[BEGIN Provided data]

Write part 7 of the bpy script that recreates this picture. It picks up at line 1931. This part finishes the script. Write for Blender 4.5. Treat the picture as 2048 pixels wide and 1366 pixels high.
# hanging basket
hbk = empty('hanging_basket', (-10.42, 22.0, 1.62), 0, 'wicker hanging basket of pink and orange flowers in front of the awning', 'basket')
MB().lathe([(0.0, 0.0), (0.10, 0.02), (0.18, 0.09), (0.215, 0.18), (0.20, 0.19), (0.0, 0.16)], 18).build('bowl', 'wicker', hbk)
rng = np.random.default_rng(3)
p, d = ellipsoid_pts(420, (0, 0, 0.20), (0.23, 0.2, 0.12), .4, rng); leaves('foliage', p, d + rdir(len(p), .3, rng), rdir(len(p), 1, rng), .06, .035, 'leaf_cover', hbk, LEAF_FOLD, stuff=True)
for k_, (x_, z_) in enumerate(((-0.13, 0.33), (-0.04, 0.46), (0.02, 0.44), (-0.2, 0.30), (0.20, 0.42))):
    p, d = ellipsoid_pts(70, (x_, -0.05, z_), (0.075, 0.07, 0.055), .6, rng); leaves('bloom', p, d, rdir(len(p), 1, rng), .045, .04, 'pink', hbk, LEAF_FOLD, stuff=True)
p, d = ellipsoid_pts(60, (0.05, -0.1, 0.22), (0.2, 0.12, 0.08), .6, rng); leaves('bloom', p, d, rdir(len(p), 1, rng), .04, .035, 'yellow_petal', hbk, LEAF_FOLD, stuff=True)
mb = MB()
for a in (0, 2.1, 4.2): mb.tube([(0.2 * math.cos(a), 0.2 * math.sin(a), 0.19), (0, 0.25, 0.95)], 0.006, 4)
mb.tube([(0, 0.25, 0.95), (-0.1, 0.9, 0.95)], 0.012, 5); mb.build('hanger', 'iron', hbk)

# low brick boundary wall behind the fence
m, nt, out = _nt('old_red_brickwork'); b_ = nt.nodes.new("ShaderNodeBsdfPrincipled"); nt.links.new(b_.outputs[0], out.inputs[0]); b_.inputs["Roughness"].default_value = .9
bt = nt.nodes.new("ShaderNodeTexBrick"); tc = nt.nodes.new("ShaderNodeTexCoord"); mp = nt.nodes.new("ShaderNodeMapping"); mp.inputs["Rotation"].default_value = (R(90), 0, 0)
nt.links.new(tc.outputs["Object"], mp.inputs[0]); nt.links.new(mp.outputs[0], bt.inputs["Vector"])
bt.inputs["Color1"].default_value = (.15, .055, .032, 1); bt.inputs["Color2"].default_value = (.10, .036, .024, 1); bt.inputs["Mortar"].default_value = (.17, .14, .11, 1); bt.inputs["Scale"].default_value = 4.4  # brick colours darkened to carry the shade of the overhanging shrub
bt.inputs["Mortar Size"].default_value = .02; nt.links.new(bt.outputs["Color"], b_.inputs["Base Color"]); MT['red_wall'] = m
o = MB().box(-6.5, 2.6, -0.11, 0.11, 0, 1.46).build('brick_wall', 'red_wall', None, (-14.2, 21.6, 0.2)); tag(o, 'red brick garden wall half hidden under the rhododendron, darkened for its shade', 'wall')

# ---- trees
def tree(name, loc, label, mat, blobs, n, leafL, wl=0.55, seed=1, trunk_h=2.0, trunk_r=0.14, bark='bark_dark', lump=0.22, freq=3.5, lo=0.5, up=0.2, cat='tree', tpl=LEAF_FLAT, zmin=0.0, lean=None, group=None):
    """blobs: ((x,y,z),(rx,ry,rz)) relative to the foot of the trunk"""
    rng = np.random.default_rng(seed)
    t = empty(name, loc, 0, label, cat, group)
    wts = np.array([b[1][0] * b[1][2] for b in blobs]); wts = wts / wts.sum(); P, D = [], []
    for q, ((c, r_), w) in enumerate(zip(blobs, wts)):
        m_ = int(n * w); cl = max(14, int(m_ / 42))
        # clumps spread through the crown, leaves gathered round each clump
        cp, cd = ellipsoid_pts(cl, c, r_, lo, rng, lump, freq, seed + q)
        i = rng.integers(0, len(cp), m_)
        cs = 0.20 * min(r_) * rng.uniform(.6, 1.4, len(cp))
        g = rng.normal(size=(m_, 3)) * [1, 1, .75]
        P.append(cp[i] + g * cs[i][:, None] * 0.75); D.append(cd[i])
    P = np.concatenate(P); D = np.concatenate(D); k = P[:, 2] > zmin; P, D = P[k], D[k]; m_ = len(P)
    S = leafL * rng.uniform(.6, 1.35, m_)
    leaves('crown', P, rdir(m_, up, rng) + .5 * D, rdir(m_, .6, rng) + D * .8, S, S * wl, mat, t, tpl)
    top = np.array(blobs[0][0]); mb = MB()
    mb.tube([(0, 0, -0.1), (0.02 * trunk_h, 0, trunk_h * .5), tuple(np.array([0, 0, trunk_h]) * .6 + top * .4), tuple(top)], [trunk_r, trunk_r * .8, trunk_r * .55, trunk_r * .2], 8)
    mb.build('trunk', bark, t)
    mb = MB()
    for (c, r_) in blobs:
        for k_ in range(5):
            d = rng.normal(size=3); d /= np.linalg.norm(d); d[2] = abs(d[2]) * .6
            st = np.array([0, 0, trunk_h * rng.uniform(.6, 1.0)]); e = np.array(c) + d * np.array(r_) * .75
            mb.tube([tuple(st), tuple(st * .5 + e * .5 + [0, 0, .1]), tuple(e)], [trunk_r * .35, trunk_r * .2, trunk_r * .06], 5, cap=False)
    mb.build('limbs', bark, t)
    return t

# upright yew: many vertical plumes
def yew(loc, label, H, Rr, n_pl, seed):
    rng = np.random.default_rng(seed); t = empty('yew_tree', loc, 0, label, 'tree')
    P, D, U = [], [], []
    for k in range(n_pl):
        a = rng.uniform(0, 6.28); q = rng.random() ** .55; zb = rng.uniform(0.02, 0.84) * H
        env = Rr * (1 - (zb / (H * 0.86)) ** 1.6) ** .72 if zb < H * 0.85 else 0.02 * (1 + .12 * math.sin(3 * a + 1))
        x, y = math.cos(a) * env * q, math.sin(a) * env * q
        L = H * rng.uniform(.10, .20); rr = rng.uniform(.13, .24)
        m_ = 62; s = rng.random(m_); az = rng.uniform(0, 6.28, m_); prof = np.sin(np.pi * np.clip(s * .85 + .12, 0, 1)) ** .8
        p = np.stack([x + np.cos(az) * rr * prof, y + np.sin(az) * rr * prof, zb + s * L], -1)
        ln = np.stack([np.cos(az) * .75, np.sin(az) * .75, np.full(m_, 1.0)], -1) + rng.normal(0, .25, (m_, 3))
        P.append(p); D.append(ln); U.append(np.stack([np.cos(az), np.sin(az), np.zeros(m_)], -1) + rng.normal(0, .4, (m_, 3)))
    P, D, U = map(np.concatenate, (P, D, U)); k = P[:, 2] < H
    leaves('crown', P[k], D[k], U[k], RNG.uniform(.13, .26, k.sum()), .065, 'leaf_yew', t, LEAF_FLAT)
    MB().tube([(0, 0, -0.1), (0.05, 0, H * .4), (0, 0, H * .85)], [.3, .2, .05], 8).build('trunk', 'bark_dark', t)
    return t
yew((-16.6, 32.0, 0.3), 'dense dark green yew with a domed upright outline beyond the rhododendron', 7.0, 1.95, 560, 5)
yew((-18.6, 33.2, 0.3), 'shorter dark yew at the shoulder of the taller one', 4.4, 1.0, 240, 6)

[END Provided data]

**Problem requirements:** Only the lines from the opening of the material through the line with "mb.tube([(0, 0.25, 0.95), (-0.1, 0.9, 0.95)], 0.012, 5);" should be echoed, exactly as written.

**Final result:**
Write part 7 of the bpy script that recreates this picture. It picks up at line 1931. This part finishes the script. Write for Blender 4.5. Treat the picture as 2048 pixels wide and 1366 pixels high.
# hanging basket
hbk = empty('hanging_basket', (-10.42, 22.0, 1.62), 0, 'wicker hanging basket of pink and orange flowers in front of the awning', 'basket')
MB().lathe([(0.0, 0.0), (0.10, 0.02), (0.18, 0.09), (0.215, 0.18), (0.20, 0.19), (0.0, 0.16)], 18).build('bowl', 'wicker', hbk)
rng = np.random.default_rng(3)
p, d = ellipsoid_pts(420, (0, 0, 0.20), (0.23, 0.2, 0.12), .4, rng); leaves('foliage', p, d + rdir(len(p), .3, rng), rdir(len(p), 1, rng), .06, .035, 'leaf_cover', hbk, LEAF_FOLD, stuff=True)
for k_, (x_, z_) in enumerate(((-0.13, 0.33), (-0.04, 0.46), (0.02, 0.44), (-0.2, 0.30), (0.20, 0.42))):
    p, d = ellipsoid_pts(70, (x_, -0.05, z_), (0.075, 0.07, 0.055), .6, rng); leaves('bloom', p, d, rdir(len(p), 1, rng), .045, .04, 'pink', hbk, LEAF_FOLD, stuff=True)
p, d = ellipsoid_pts(60, (0.05, -0.1, 0.22), (0.2, 0.12, 0.08), .6, rng); leaves('bloom', p, d, rdir(len(p), 1, rng), .04, .035, 'yellow_petal', hbk, LEAF_FOLD, stuff=True)
mb = MB()
for a in (0, 2.1, 4.2): mb.tube([(0.2 * math.cos(a), 0.2 * math.sin(a), 0.19), (0, 0.25, 0.95)], 0.006, 4)
mb.tube([(0, 0.25, 0.95), (-0.1, 0.9, 0.95)], 0.012, 5); mb.build('hanger', 'iron', hbk)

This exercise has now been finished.